DATA SEGMENT:

------------------------------------------------------------------------

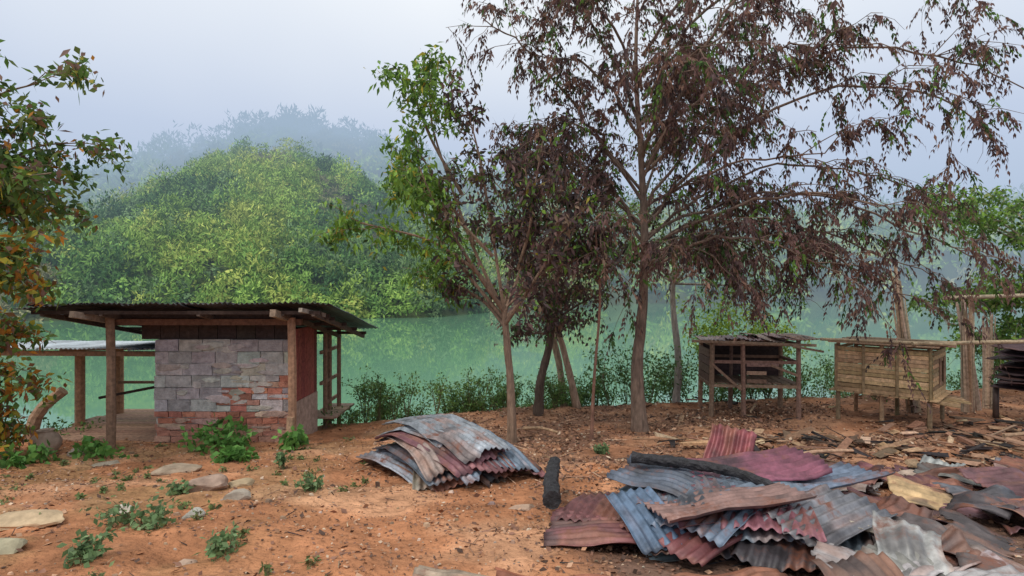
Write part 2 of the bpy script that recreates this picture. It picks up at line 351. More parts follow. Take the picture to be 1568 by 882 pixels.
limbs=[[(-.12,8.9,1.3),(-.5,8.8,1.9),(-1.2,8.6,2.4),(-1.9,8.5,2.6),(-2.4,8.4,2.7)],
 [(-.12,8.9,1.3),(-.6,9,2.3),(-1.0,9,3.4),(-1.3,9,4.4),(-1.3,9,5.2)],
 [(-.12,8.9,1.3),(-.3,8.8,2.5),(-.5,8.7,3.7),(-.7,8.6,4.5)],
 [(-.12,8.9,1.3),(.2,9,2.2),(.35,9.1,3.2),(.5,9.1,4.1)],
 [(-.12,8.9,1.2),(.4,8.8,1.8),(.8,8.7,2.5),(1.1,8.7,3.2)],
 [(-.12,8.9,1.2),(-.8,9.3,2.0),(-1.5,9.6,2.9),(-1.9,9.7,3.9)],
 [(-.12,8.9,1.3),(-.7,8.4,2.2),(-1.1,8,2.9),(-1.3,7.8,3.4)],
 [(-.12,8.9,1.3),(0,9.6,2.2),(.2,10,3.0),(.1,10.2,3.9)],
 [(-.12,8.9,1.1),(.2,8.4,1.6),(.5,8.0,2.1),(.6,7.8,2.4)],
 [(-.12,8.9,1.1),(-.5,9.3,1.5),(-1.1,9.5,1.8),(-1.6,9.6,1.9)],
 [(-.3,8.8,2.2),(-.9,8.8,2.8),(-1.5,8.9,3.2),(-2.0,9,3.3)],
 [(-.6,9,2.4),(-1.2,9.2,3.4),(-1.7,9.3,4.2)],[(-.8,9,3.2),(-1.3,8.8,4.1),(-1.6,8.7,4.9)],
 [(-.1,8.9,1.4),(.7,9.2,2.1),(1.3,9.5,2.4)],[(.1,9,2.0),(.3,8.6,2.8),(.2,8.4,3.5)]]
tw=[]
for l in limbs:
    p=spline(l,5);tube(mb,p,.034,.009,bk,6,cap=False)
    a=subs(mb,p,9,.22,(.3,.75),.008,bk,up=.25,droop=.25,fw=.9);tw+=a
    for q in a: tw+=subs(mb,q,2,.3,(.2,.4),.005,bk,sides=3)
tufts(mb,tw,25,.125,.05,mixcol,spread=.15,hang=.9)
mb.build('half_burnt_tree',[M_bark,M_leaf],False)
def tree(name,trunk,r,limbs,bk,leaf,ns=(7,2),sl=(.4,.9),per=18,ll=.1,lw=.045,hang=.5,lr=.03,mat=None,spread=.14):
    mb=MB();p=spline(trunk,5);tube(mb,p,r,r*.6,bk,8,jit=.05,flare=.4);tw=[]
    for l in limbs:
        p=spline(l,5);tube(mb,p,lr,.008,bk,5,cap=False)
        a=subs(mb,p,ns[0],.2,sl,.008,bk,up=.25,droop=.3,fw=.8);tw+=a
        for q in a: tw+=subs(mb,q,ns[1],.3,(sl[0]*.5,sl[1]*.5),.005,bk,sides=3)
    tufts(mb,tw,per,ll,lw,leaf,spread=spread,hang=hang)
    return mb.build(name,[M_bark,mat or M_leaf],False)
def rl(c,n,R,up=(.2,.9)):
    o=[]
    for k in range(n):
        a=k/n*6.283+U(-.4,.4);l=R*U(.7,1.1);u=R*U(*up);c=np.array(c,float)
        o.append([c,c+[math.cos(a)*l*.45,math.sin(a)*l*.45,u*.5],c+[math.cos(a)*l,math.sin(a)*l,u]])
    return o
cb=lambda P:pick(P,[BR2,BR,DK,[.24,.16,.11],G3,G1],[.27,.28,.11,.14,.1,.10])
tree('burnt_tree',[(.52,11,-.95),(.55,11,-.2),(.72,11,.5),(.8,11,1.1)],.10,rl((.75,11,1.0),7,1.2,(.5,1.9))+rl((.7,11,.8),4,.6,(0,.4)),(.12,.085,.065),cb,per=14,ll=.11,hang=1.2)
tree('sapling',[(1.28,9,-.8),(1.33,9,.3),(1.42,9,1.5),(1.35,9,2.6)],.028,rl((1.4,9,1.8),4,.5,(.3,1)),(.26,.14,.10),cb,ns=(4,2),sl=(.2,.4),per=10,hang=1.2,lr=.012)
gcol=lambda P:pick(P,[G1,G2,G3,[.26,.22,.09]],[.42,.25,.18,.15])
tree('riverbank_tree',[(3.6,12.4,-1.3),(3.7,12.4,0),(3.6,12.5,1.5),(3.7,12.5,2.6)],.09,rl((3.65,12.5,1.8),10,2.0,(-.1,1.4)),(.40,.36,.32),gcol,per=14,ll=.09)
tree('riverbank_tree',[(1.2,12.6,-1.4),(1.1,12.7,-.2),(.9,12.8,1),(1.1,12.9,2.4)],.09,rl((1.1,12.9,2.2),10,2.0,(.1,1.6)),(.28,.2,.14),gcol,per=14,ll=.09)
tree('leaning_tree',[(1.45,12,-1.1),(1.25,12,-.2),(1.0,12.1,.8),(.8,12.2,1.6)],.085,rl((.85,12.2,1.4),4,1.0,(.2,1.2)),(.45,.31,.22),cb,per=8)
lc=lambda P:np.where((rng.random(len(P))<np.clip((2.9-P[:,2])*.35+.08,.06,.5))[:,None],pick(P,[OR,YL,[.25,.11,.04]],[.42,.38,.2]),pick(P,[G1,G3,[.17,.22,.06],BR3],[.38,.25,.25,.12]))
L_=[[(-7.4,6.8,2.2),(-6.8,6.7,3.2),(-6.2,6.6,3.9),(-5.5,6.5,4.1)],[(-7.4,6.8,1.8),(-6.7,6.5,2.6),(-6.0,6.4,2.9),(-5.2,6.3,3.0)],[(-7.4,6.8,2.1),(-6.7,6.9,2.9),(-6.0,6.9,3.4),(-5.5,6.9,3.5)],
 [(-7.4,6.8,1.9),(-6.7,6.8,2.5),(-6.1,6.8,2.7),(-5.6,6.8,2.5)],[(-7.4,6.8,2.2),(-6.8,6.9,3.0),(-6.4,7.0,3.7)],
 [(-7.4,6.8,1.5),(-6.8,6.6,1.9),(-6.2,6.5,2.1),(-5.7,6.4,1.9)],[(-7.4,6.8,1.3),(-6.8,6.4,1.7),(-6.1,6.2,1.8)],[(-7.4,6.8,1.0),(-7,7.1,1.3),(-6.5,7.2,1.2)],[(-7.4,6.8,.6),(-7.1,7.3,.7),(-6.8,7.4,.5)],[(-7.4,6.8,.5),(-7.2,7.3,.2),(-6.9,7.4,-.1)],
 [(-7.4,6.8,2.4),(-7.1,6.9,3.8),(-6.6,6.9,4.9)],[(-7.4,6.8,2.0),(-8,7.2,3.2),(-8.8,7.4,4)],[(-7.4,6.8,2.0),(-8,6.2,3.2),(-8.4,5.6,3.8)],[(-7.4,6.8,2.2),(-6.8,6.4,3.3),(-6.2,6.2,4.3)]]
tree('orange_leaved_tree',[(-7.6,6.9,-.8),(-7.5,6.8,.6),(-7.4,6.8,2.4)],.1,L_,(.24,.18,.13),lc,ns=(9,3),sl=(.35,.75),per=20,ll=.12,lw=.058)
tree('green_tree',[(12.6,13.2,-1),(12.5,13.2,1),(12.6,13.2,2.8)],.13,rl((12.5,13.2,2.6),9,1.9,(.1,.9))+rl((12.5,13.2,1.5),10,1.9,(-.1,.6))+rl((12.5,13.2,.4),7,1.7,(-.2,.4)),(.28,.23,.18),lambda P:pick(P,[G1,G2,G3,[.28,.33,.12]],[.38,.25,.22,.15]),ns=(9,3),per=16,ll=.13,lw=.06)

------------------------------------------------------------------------

Each line of the material must be retyped exactly, except that images are omitted.

Write part 2 of the bpy script that recreates this picture. It picks up at line 351. More parts follow. Take the picture to be 1568 by 882 pixels.
limbs=[[(-.12,8.9,1.3),(-.5,8.8,1.9),(-1.2,8.6,2.4),(-1.9,8.5,2.6),(-2.4,8.4,2.7)],
 [(-.12,8.9,1.3),(-.6,9,2.3),(-1.0,9,3.4),(-1.3,9,4.4),(-1.3,9,5.2)],
 [(-.12,8.9,1.3),(-.3,8.8,2.5),(-.5,8.7,3.7),(-.7,8.6,4.5)],
 [(-.12,8.9,1.3),(.2,9,2.2),(.35,9.1,3.2),(.5,9.1,4.1)],
 [(-.12,8.9,1.2),(.4,8.8,1.8),(.8,8.7,2.5),(1.1,8.7,3.2)],
 [(-.12,8.9,1.2),(-.8,9.3,2.0),(-1.5,9.6,2.9),(-1.9,9.7,3.9)],
 [(-.12,8.9,1.3),(-.7,8.4,2.2),(-1.1,8,2.9),(-1.3,7.8,3.4)],
 [(-.12,8.9,1.3),(0,9.6,2.2),(.2,10,3.0),(.1,10.2,3.9)],
 [(-.12,8.9,1.1),(.2,8.4,1.6),(.5,8.0,2.1),(.6,7.8,2.4)],
 [(-.12,8.9,1.1),(-.5,9.3,1.5),(-1.1,9.5,1.8),(-1.6,9.6,1.9)],
 [(-.3,8.8,2.2),(-.9,8.8,2.8),(-1.5,8.9,3.2),(-2.0,9,3.3)],
 [(-.6,9,2.4),(-1.2,9.2,3.4),(-1.7,9.3,4.2)],[(-.8,9,3.2),(-1.3,8.8,4.1),(-1.6,8.7,4.9)],
 [(-.1,8.9,1.4),(.7,9.2,2.1),(1.3,9.5,2.4)],[(.1,9,2.0),(.3,8.6,2.8),(.2,8.4,3.5)]]
tw=[]
for l in limbs:
    p=spline(l,5);tube(mb,p,.034,.009,bk,6,cap=False)
    a=subs(mb,p,9,.22,(.3,.75),.008,bk,up=.25,droop=.25,fw=.9);tw+=a
    for q in a: tw+=subs(mb,q,2,.3,(.2,.4),.005,bk,sides=3)
tufts(mb,tw,25,.125,.05,mixcol,spread=.15,hang=.9)
mb.build('half_burnt_tree',[M_bark,M_leaf],False)
def tree(name,trunk,r,limbs,bk,leaf,ns=(7,2),sl=(.4,.9),per=18,ll=.1,lw=.045,hang=.5,lr=.03,mat=None,spread=.14):
    mb=MB();p=spline(trunk,5);tube(mb,p,r,r*.6,bk,8,jit=.05,flare=.4);tw=[]
    for l in limbs:
        p=spline(l,5);tube(mb,p,lr,.008,bk,5,cap=False)
        a=subs(mb,p,ns[0],.2,sl,.008,bk,up=.25,droop=.3,fw=.8);tw+=a
        for q in a: tw+=subs(mb,q,ns[1],.3,(sl[0]*.5,sl[1]*.5),.005,bk,sides=3)
    tufts(mb,tw,per,ll,lw,leaf,spread=spread,hang=hang)
    return mb.build(name,[M_bark,mat or M_leaf],False)
def rl(c,n,R,up=(.2,.9)):
    o=[]
    for k in range(n):
        a=k/n*6.283+U(-.4,.4);l=R*U(.7,1.1);u=R*U(*up);c=np.array(c,float)
        o.append([c,c+[math.cos(a)*l*.45,math.sin(a)*l*.45,u*.5],c+[math.cos(a)*l,math.sin(a)*l,u]])
    return o
cb=lambda P:pick(P,[BR2,BR,DK,[.24,.16,.11],G3,G1],[.27,.28,.11,.14,.1,.10])
tree('burnt_tree',[(.52,11,-.95),(.55,11,-.2),(.72,11,.5),(.8,11,1.1)],.10,rl((.75,11,1.0),7,1.2,(.5,1.9))+rl((.7,11,.8),4,.6,(0,.4)),(.12,.085,.065),cb,per=14,ll=.11,hang=1.2)
tree('sapling',[(1.28,9,-.8),(1.33,9,.3),(1.42,9,1.5),(1.35,9,2.6)],.028,rl((1.4,9,1.8),4,.5,(.3,1)),(.26,.14,.10),cb,ns=(4,2),sl=(.2,.4),per=10,hang=1.2,lr=.012)
gcol=lambda P:pick(P,[G1,G2,G3,[.26,.22,.09]],[.42,.25,.18,.15])
tree('riverbank_tree',[(3.6,12.4,-1.3),(3.7,12.4,0),(3.6,12.5,1.5),(3.7,12.5,2.6)],.09,rl((3.65,12.5,1.8),10,2.0,(-.1,1.4)),(.40,.36,.32),gcol,per=14,ll=.09)
tree('riverbank_tree',[(1.2,12.6,-1.4),(1.1,12.7,-.2),(.9,12.8,1),(1.1,12.9,2.4)],.09,rl((1.1,12.9,2.2),10,2.0,(.1,1.6)),(.28,.2,.14),gcol,per=14,ll=.09)
tree('leaning_tree',[(1.45,12,-1.1),(1.25,12,-.2),(1.0,12.1,.8),(.8,12.2,1.6)],.085,rl((.85,12.2,1.4),4,1.0,(.2,1.2)),(.45,.31,.22),cb,per=8)
lc=lambda P:np.where((rng.random(len(P))<np.clip((2.9-P[:,2])*.35+.08,.06,.5))[:,None],pick(P,[OR,YL,[.25,.11,.04]],[.42,.38,.2]),pick(P,[G1,G3,[.17,.22,.06],BR3],[.38,.25,.25,.12]))
L_=[[(-7.4,6.8,2.2),(-6.8,6.7,3.2),(-6.2,6.6,3.9),(-5.5,6.5,4.1)],[(-7.4,6.8,1.8),(-6.7,6.5,2.6),(-6.0,6.4,2.9),(-5.2,6.3,3.0)],[(-7.4,6.8,2.1),(-6.7,6.9,2.9),(-6.0,6.9,3.4),(-5.5,6.9,3.5)],
 [(-7.4,6.8,1.9),(-6.7,6.8,2.5),(-6.1,6.8,2.7),(-5.6,6.8,2.5)],[(-7.4,6.8,2.2),(-6.8,6.9,3.0),(-6.4,7.0,3.7)],
 [(-7.4,6.8,1.5),(-6.8,6.6,1.9),(-6.2,6.5,2.1),(-5.7,6.4,1.9)],[(-7.4,6.8,1.3),(-6.8,6.4,1.7),(-6.1,6.2,1.8)],[(-7.4,6.8,1.0),(-7,7.1,1.3),(-6.5,7.2,1.2)],[(-7.4,6.8,.6),(-7.1,7.3,.7),(-6.8,7.4,.5)],[(-7.4,6.8,.5),(-7.2,7.3,.2),(-6.9,7.4,-.1)],
 [(-7.4,6.8,2.4),(-7.1,6.9,3.8),(-6.6,6.9,4.9)],[(-7.4,6.8,2.0),(-8,7.2,3.2),(-8.8,7.4,4)],[(-7.4,6.8,2.0),(-8,6.2,3.2),(-8.4,5.6,3.8)],[(-7.4,6.8,2.2),(-6.8,6.4,3.3),(-6.2,6.2,4.3)]]
tree('orange_leaved_tree',[(-7.6,6.9,-.8),(-7.5,6.8,.6),(-7.4,6.8,2.4)],.1,L_,(.24,.18,.13),lc,ns=(9,3),sl=(.35,.75),per=20,ll=.12,lw=.058)
tree('green_tree',[(12.6,13.2,-1),(12.5,13.2,1),(12.6,13.2,2.8)],.13,rl((12.5,13.2,2.6),9,1.9,(.1,.9))+rl((12.5,13.2,1.5),10,1.9,(-.1,.6))+rl((12.5,13.2,.4),7,1.7,(-.2,.4)),(.28,.23,.18),lambda P:pick(P,[G1,G2,G3,[.28,.33,.12]],[.38,.25,.22,.15]),ns=(9,3),per=16,ll=.13,lw=.06)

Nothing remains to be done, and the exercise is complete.